◆ EXERCISE AIM ◆
Repeat all the material exactly; pictures stay out of your copy.
---*---
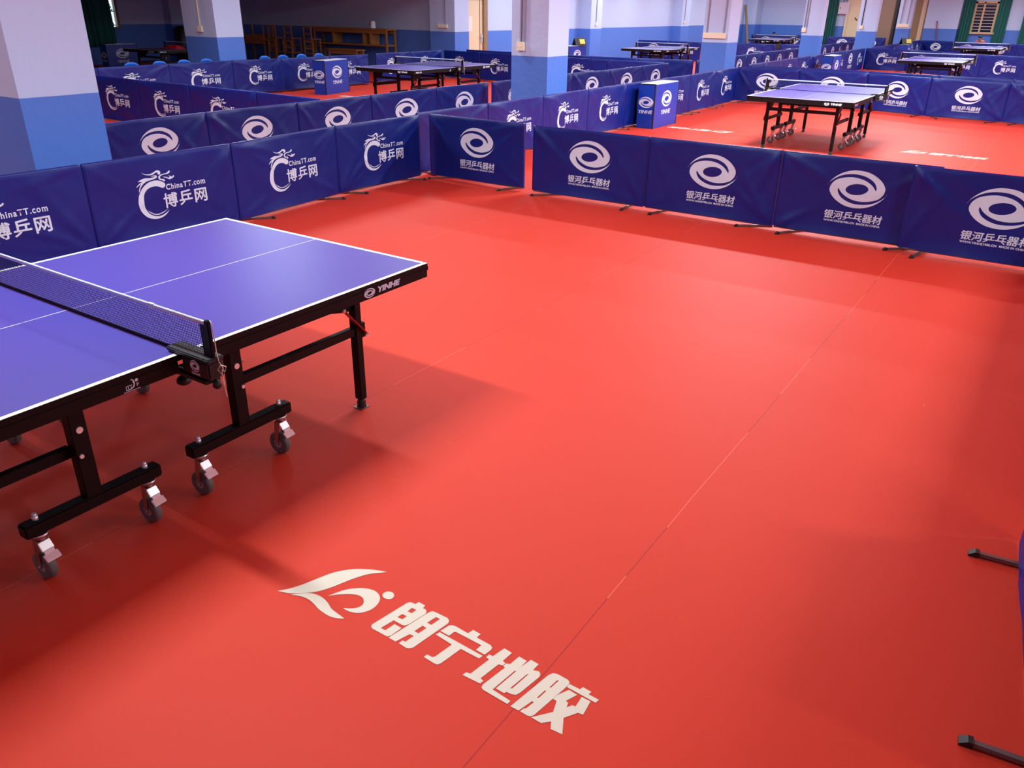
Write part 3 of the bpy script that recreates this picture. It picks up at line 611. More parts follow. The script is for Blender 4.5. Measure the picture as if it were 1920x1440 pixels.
row([(0.45, 3.98), (1.859, 3.93), (3.241, 3.88), (4.667, 3.99), (6.01, 3.955)], 'D', 'blue %s barrier behind the nearest table, %s', 'barriers behind the nearest table', True,
    [(0.2, 0.2), (0.2, 0.1), (0.75, 0.65), (0.6, 0.75)], [0, 1, 2, 3])
barrier((6.15, 3.905), (6.12, 2.52), 'Y', 'blue swirl barrier in the corner, left of the narrow floor gap', 'barriers across the end of the near court', True, (-0.75, -0.35), 0)
row([(6.09, 2.39), (6.12, 1.02), (6.12, -0.33), (6.12, -1.68)], 'Y', 'blue %s barrier right of the floor gap, %s', 'barriers across the end of the near court', True, [(-0.8, 0.05), (-0.25, -0.95), (-0.55, -0.8)], [1, 2, 3], 'the gap')
barrier((6.04, -1.46), (6.04, -2.84), 'Y', 'blue swirl barrier cut by the right edge, overlapping its neighbour', 'barriers across the end of the near court', True, (-0.2, 0.2), 1)
barrier((1.76, -2.71), (0.38, -2.83), 'Y', 'barrier at the bottom right corner showing only its feet', None, True, (0.02, 0.02), 0)
row(span((6.0, -2.98), (1.9, -2.96), 3), 'Y', 'blue %s barrier along the right side of near court, %s', 'barriers along the right side of the near court', False, [(1.4, 1.4)] * 3, None, 'the corner')
row([(6.09, 4.06), (7.51, 4.03), (8.87, 4.01), (10.23, 4.01), (11.59, 4.01), (12.99, 4.0), (14.39, 4.0), (15.8, 4.02), (17.25, 4.055)], 'D', 'blue %s barrier along left side of second court, %s', 'barriers along the left side of the second court', True, [None, (0.5, 0.4), (0.5, 0.6), (0.3, 0.5), (1.4, 1.4), (0.5, 0.5), (0.4, 0.4), (0.5, 0.4)], None, 'the near corner')
row([(3.2, 5.97), (4.55, 5.98), (5.93, 5.96), (7.28, 5.92), (8.8, 5.95), (10.14, 5.9)], 'Y', 'blue %s barrier on far side of the aisle, %s', 'barriers on the far side of the aisle', True, None, None, 'the near pillar')
row([(10.26, 5.9), (11.65, 5.9), (13.0, 5.9), (14.4, 5.8), (15.99, 5.82), (17.5, 5.85)], 'Y', 'blue %s barrier beyond the middle pillar, far side of aisle, %s', 'barriers beyond the middle pillar', False)
row([(6.66, 13.2), (6.62, 11.88), (6.56, 10.42), (6.58, 9.09), (6.56, 7.49), (6.45, 6.08)], 'D', 'blue %s barrier running back from the aisle beside near pillar, %s', 'barriers dividing the left courts', True, None, None, 'the back')
row([(6.2, 13.3), (7.58, 13.3), (9.2, 13.4), (10.8, 13.4), (12.06, 13.22), (13.57, 13.2), (14.87, 13.12)], 'D', 'blue %s barrier before the dark room, %s', 'barriers in front of the dark room', False)
row([(15.3, 13.25), (16.65, 13.2), (18.0, 13.17)], 'D', 'blue %s barrier behind the table left of middle, %s', 'barriers in front of the dark room', False)
row([(18.05, 13.1), (17.9, 11.7), (17.79, 10.4), (17.6, 9.0), (17.5, 7.5), (17.6, 6.0)], 'D', 'blue %s barrier beyond the end of table left of middle, %s', 'barriers beyond the left-hand table', False)
row([(18.95, 5.8), (18.68, 7.2), (18.62, 8.6), (18.66, 10.1), (18.72, 11.5), (18.86, 12.9)], 'Y', 'blue barrier seen from behind, second line past left-of-middle table, %s%s'.replace('%s%s', '%.0s%s'), 'barriers seen from behind', False, None, None, 'the aisle')
row([(17.31, 4.09), (17.45, 2.72), (17.40, 1.28), (16.97, 0.0), (16.88, -1.37), (16.6, -2.75)], 'Y', 'blue %s barrier behind the second table, %s', 'barriers behind the second table', True)
row([(17.6, -2.7), (17.8, -1.35), (17.92, 0.0), (18.1, 1.4), (18.15, 2.75), (18.25, 4.1)], 'Y', 'blue barrier seen from behind, just past the second court, %.0s%s', 'barriers seen from behind', False, None, None, 'right')
row(span((18.4, 4.2), (31.0, 4.24), 9), 'DDDDDDDYD', 'blue %s barrier along the third court beside aisle, %s', 'barriers beside the third court', False)
row([(31.0, 4.2), (30.95, 2.8), (29.95, 1.6), (28.95, 0.3), (28.5, -1.0), (28.2, -2.4)], 'D', 'blue %s barrier behind the third table, %s', 'barriers behind the third table', False)
row(span((19.0, 5.75), (31.2, 6.0), 9), 'Y', 'blue %s barrier on aisle far side past third pillar, %s', 'barriers past the third pillar', False)
row([(30.9, 13.1), (30.95, 11.75), (30.95, 10.38)], 'YD', 'blue %s barrier behind the far table at back wall, %s', 'barriers behind the far table at the back wall', False)
row([(31.15, 9.0), (31.5, 7.7), (31.7, 6.3)], 'D', 'blue %s barrier in front of the farthest left table, %s', 'barriers before the farthest left table', False)
row(span((32.0, 6.05), (40.0, 6.2), 6), 'YYDYYY', 'blue %s barrier between two far pillars, %s', 'barriers between the far pillars', False)
row([(44.2, 8.9), (44.6, 7.5), (44.9, 6.2)], 'Y', 'blue %s barrier under the green curtain and cream door, %s', 'barriers at the far end', False)
row(span((31.2, 4.15), (43.0, 4.3), 8), 'D', 'blue %s barrier along the fourth court beside the aisle, %s', 'barriers beside the fourth court', False)
row([(43.1, 4.28), (42.4, 2.9), (41.75, 1.5), (41.1, 0.2), (40.6, -1.2), (40.1, -2.5)], 'Y', 'blue %s barrier behind the farthest right table, %s', 'barriers behind the farthest right table', False)
row([(44.4, 12.9), (44.8, 11.5), (45.1, 10.1)], 'Y', 'blue %s barrier behind the farthest left table, %s', 'barriers behind the farthest left table', False)
for p in list(PROTO.values()):                          # a pattern piece that no near row used is removed
    if 'used' in p: del p['used']
    elif not p.get('group'):
        for ch in list(p.children):
            for g in list(ch.children): bpy.data.objects.remove(g)
            bpy.data.objects.remove(ch)
        bpy.data.objects.remove(p)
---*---
◆ EXERCISE ANSWER ◆
Write part 3 of the bpy script that recreates this picture. It picks up at line 611. More parts follow. The script is for Blender 4.5. Measure the picture as if it were 1920x1440 pixels.
row([(0.45, 3.98), (1.859, 3.93), (3.241, 3.88), (4.667, 3.99), (6.01, 3.955)], 'D', 'blue %s barrier behind the nearest table, %s', 'barriers behind the nearest table', True,
    [(0.2, 0.2), (0.2, 0.1), (0.75, 0.65), (0.6, 0.75)], [0, 1, 2, 3])
barrier((6.15, 3.905), (6.12, 2.52), 'Y', 'blue swirl barrier in the corner, left of the narrow floor gap', 'barriers across the end of the near court', True, (-0.75, -0.35), 0)
row([(6.09, 2.39), (6.12, 1.02), (6.12, -0.33), (6.12, -1.68)], 'Y', 'blue %s barrier right of the floor gap, %s', 'barriers across the end of the near court', True, [(-0.8, 0.05), (-0.25, -0.95), (-0.55, -0.8)], [1, 2, 3], 'the gap')
barrier((6.04, -1.46), (6.04, -2.84), 'Y', 'blue swirl barrier cut by the right edge, overlapping its neighbour', 'barriers across the end of the near court', True, (-0.2, 0.2), 1)
barrier((1.76, -2.71), (0.38, -2.83), 'Y', 'barrier at the bottom right corner showing only its feet', None, True, (0.02, 0.02), 0)
row(span((6.0, -2.98), (1.9, -2.96), 3), 'Y', 'blue %s barrier along the right side of near court, %s', 'barriers along the right side of the near court', False, [(1.4, 1.4)] * 3, None, 'the corner')
row([(6.09, 4.06), (7.51, 4.03), (8.87, 4.01), (10.23, 4.01), (11.59, 4.01), (12.99, 4.0), (14.39, 4.0), (15.8, 4.02), (17.25, 4.055)], 'D', 'blue %s barrier along left side of second court, %s', 'barriers along the left side of the second court', True, [None, (0.5, 0.4), (0.5, 0.6), (0.3, 0.5), (1.4, 1.4), (0.5, 0.5), (0.4, 0.4), (0.5, 0.4)], None, 'the near corner')
row([(3.2, 5.97), (4.55, 5.98), (5.93, 5.96), (7.28, 5.92), (8.8, 5.95), (10.14, 5.9)], 'Y', 'blue %s barrier on far side of the aisle, %s', 'barriers on the far side of the aisle', True, None, None, 'the near pillar')
row([(10.26, 5.9), (11.65, 5.9), (13.0, 5.9), (14.4, 5.8), (15.99, 5.82), (17.5, 5.85)], 'Y', 'blue %s barrier beyond the middle pillar, far side of aisle, %s', 'barriers beyond the middle pillar', False)
row([(6.66, 13.2), (6.62, 11.88), (6.56, 10.42), (6.58, 9.09), (6.56, 7.49), (6.45, 6.08)], 'D', 'blue %s barrier running back from the aisle beside near pillar, %s', 'barriers dividing the left courts', True, None, None, 'the back')
row([(6.2, 13.3), (7.58, 13.3), (9.2, 13.4), (10.8, 13.4), (12.06, 13.22), (13.57, 13.2), (14.87, 13.12)], 'D', 'blue %s barrier before the dark room, %s', 'barriers in front of the dark room', False)
row([(15.3, 13.25), (16.65, 13.2), (18.0, 13.17)], 'D', 'blue %s barrier behind the table left of middle, %s', 'barriers in front of the dark room', False)
row([(18.05, 13.1), (17.9, 11.7), (17.79, 10.4), (17.6, 9.0), (17.5, 7.5), (17.6, 6.0)], 'D', 'blue %s barrier beyond the end of table left of middle, %s', 'barriers beyond the left-hand table', False)
row([(18.95, 5.8), (18.68, 7.2), (18.62, 8.6), (18.66, 10.1), (18.72, 11.5), (18.86, 12.9)], 'Y', 'blue barrier seen from behind, second line past left-of-middle table, %s%s'.replace('%s%s', '%.0s%s'), 'barriers seen from behind', False, None, None, 'the aisle')
row([(17.31, 4.09), (17.45, 2.72), (17.40, 1.28), (16.97, 0.0), (16.88, -1.37), (16.6, -2.75)], 'Y', 'blue %s barrier behind the second table, %s', 'barriers behind the second table', True)
row([(17.6, -2.7), (17.8, -1.35), (17.92, 0.0), (18.1, 1.4), (18.15, 2.75), (18.25, 4.1)], 'Y', 'blue barrier seen from behind, just past the second court, %.0s%s', 'barriers seen from behind', False, None, None, 'right')
row(span((18.4, 4.2), (31.0, 4.24), 9), 'DDDDDDDYD', 'blue %s barrier along the third court beside aisle, %s', 'barriers beside the third court', False)
row([(31.0, 4.2), (30.95, 2.8), (29.95, 1.6), (28.95, 0.3), (28.5, -1.0), (28.2, -2.4)], 'D', 'blue %s barrier behind the third table, %s', 'barriers behind the third table', False)
row(span((19.0, 5.75), (31.2, 6.0), 9), 'Y', 'blue %s barrier on aisle far side past third pillar, %s', 'barriers past the third pillar', False)
row([(30.9, 13.1), (30.95, 11.75), (30.95, 10.38)], 'YD', 'blue %s barrier behind the far table at back wall, %s', 'barriers behind the far table at the back wall', False)
row([(31.15, 9.0), (31.5, 7.7), (31.7, 6.3)], 'D', 'blue %s barrier in front of the farthest left table, %s', 'barriers before the farthest left table', False)
row(span((32.0, 6.05), (40.0, 6.2), 6), 'YYDYYY', 'blue %s barrier between two far pillars, %s', 'barriers between the far pillars', False)
row([(44.2, 8.9), (44.6, 7.5), (44.9, 6.2)], 'Y', 'blue %s barrier under the green curtain and cream door, %s', 'barriers at the far end', False)
row(span((31.2, 4.15), (43.0, 4.3), 8), 'D', 'blue %s barrier along the fourth court beside the aisle, %s', 'barriers beside the fourth court', False)
row([(43.1, 4.28), (42.4, 2.9), (41.75, 1.5), (41.1, 0.2), (40.6, -1.2), (40.1, -2.5)], 'Y', 'blue %s barrier behind the farthest right table, %s', 'barriers behind the farthest right table', False)
row([(44.4, 12.9), (44.8, 11.5), (45.1, 10.1)], 'Y', 'blue %s barrier behind the farthest left table, %s', 'barriers behind the farthest left table', False)
for p in list(PROTO.values()):                          # a pattern piece that no near row used is removed
    if 'used' in p: del p['used']
    elif not p.get('group'):
        for ch in list(p.children):
            for g in list(ch.children): bpy.data.objects.remove(g)
            bpy.data.objects.remove(ch)
        bpy.data.objects.remove(p)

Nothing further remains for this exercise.